→ DIRECTION
With the pictures left out, copy the listing below exactly.

Start of INFORMATION SUPPLIED

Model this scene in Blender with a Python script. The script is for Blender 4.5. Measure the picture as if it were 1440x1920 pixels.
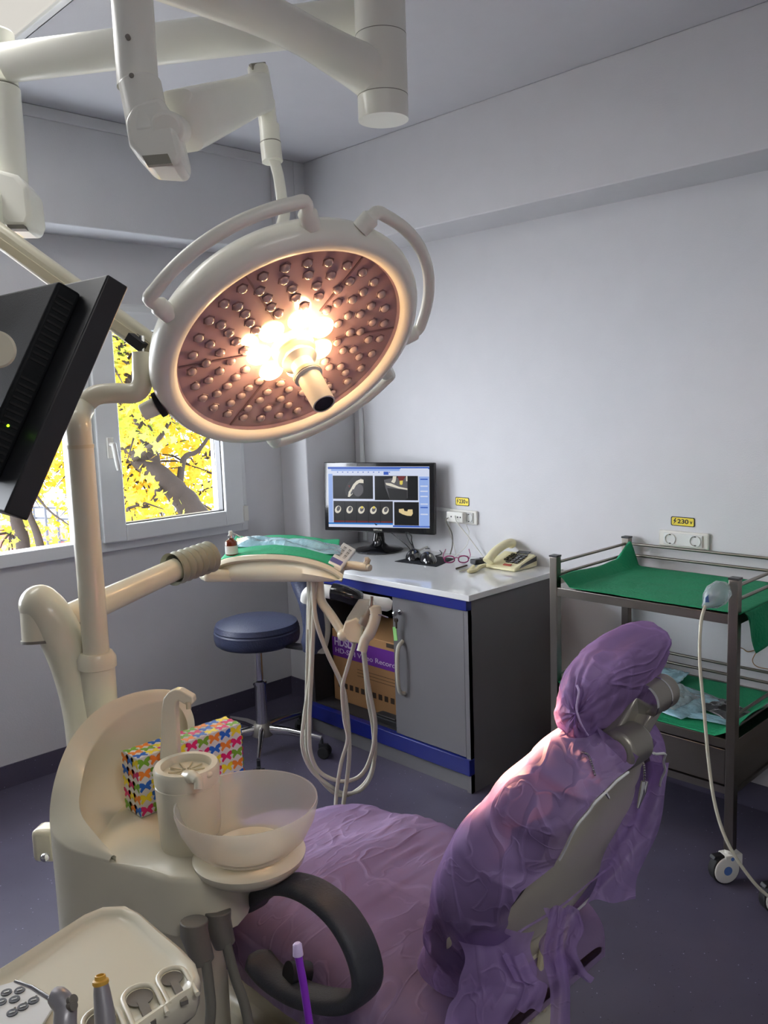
import bpy, bmesh, math, random
from mathutils import Vector, Matrix, noise
random.seed(7)
V = Vector
sin, cos, pi, rad = math.sin, math.cos, math.pi, math.radians
for o in list(bpy.data.objects): bpy.data.objects.remove(o)
scene = bpy.context.scene
COL = scene.collection

# ------------------------------------------------------------------ camera
FPX, YAW, PITCH, ROLL, CAMH = 1598.5, 0.771282, 0.130611, -0.033894, 1.52
Fw = V((sin(YAW) * cos(PITCH), cos(YAW) * cos(PITCH), -sin(PITCH)))
R0 = V((cos(YAW), -sin(YAW), 0)); U0 = R0.cross(Fw)
Rt = cos(ROLL) * R0 + sin(ROLL) * U0; Up = -sin(ROLL) * R0 + cos(ROLL) * U0
CP = V((0, 0, CAMH))
cam_data = bpy.data.cameras.new('camera'); cam = bpy.data.objects.new('camera', cam_data); COL.objects.link(cam)
cam_data.sensor_fit = 'VERTICAL'; cam_data.sensor_height = 24; cam_data.lens = FPX / 1920 * 24
cam_data.clip_start = 0.02; cam_data.clip_end = 200
M = Matrix((Rt, Up, -Fw)).transposed().to_4x4(); M.translation = CP
cam.matrix_world = M
scene.camera = cam

def ray(x, y): return Fw + (x - 720) / FPX * Rt - (y - 960) / FPX * Up
def P(x, y, D): return CP + ray(x, y) * D                    # pixel of the photograph + distance -> place in the room
def On(ax, val, x, y):                                       # pixel -> place on an axis plane
    d = ray(x, y); return CP + d * ((val - CP[ax]) / d[ax])

# ------------------------------------------------------------------ light
scene.view_settings.view_transform = 'Standard'; scene.view_settings.look = 'None'
scene.view_settings.gamma = 1.0; scene.view_settings.use_curve_mapping = False
scene.view_settings.exposure = -0.18
SKY_STRENGTH = 6.5
world = bpy.data.worlds.new('world'); scene.world = world; world.use_nodes = True
wn = world.node_tree.nodes; wl = world.node_tree.links
bg = wn['Background']; bg.inputs[1].default_value = SKY_STRENGTH
tcw = wn.new('ShaderNodeTexCoord'); spx = wn.new('ShaderNodeSeparateXYZ'); wl.new(tcw.outputs['Generated'], spx.inputs[0])
mrw = wn.new('ShaderNodeMapRange'); mrw.inputs[1].default_value = 0.25; mrw.inputs[2].default_value = -0.6; mrw.inputs[3].default_value = 0.0; mrw.inputs[4].default_value = 1.0; wl.new(spx.outputs['X'], mrw.inputs[0])
mxw = wn.new('ShaderNodeMix'); mxw.data_type = 'RGBA'; mxw.inputs[6].default_value = (0.90, 0.95, 1.0, 1); mxw.inputs[7].default_value = (2.9, 3.05, 3.3, 1); wl.new(mrw.outputs[0], mxw.inputs[0]); wl.new(mxw.outputs[2], bg.inputs[0])   # overcast sky, brightness added on its unseen left side to light wall and column

def lamp(name, kind, loc, energy, color=(1, 1, 1), rot=None, **kw):
    d = bpy.data.lights.new(name, kind); d.energy = energy; d.color = color
    for k, v in kw.items(): setattr(d, k, v)
    o = bpy.data.objects.new(name, d); COL.objects.link(o); o.location = loc
    if rot is not None: o.rotation_euler = V(rot).to_track_quat('-Z', 'Y').to_euler()
    return o
CEIL_W = 13.0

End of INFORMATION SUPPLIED

→ TASK ANSWER
Model this scene in Blender with a Python script. The script is for Blender 4.5. Measure the picture as if it were 1440x1920 pixels.
import bpy, bmesh, math, random
from mathutils import Vector, Matrix, noise
random.seed(7)
V = Vector
sin, cos, pi, rad = math.sin, math.cos, math.pi, math.radians
for o in list(bpy.data.objects): bpy.data.objects.remove(o)
scene = bpy.context.scene
COL = scene.collection

# ------------------------------------------------------------------ camera
FPX, YAW, PITCH, ROLL, CAMH = 1598.5, 0.771282, 0.130611, -0.033894, 1.52
Fw = V((sin(YAW) * cos(PITCH), cos(YAW) * cos(PITCH), -sin(PITCH)))
R0 = V((cos(YAW), -sin(YAW), 0)); U0 = R0.cross(Fw)
Rt = cos(ROLL) * R0 + sin(ROLL) * U0; Up = -sin(ROLL) * R0 + cos(ROLL) * U0
CP = V((0, 0, CAMH))
cam_data = bpy.data.cameras.new('camera'); cam = bpy.data.objects.new('camera', cam_data); COL.objects.link(cam)
cam_data.sensor_fit = 'VERTICAL'; cam_data.sensor_height = 24; cam_data.lens = FPX / 1920 * 24
cam_data.clip_start = 0.02; cam_data.clip_end = 200
M = Matrix((Rt, Up, -Fw)).transposed().to_4x4(); M.translation = CP
cam.matrix_world = M
scene.camera = cam

def ray(x, y): return Fw + (x - 720) / FPX * Rt - (y - 960) / FPX * Up
def P(x, y, D): return CP + ray(x, y) * D                    # pixel of the photograph + distance -> place in the room
def On(ax, val, x, y):                                       # pixel -> place on an axis plane
    d = ray(x, y); return CP + d * ((val - CP[ax]) / d[ax])

# ------------------------------------------------------------------ light
scene.view_settings.view_transform = 'Standard'; scene.view_settings.look = 'None'
scene.view_settings.gamma = 1.0; scene.view_settings.use_curve_mapping = False
scene.view_settings.exposure = -0.18
SKY_STRENGTH = 6.5
world = bpy.data.worlds.new('world'); scene.world = world; world.use_nodes = True
wn = world.node_tree.nodes; wl = world.node_tree.links
bg = wn['Background']; bg.inputs[1].default_value = SKY_STRENGTH
tcw = wn.new('ShaderNodeTexCoord'); spx = wn.new('ShaderNodeSeparateXYZ'); wl.new(tcw.outputs['Generated'], spx.inputs[0])
mrw = wn.new('ShaderNodeMapRange'); mrw.inputs[1].default_value = 0.25; mrw.inputs[2].default_value = -0.6; mrw.inputs[3].default_value = 0.0; mrw.inputs[4].default_value = 1.0; wl.new(spx.outputs['X'], mrw.inputs[0])
mxw = wn.new('ShaderNodeMix'); mxw.data_type = 'RGBA'; mxw.inputs[6].default_value = (0.90, 0.95, 1.0, 1); mxw.inputs[7].default_value = (2.9, 3.05, 3.3, 1); wl.new(mrw.outputs[0], mxw.inputs[0]); wl.new(mxw.outputs[2], bg.inputs[0])   # overcast sky, brightness added on its unseen left side to light wall and column

def lamp(name, kind, loc, energy, color=(1, 1, 1), rot=None, **kw):
    d = bpy.data.lights.new(name, kind); d.energy = energy; d.color = color
    for k, v in kw.items(): setattr(d, k, v)
    o = bpy.data.objects.new(name, d); COL.objects.link(o); o.location = loc
    if rot is not None: o.rotation_euler = V(rot).to_track_quat('-Z', 'Y').to_euler()
    return o
CEIL_W = 13.0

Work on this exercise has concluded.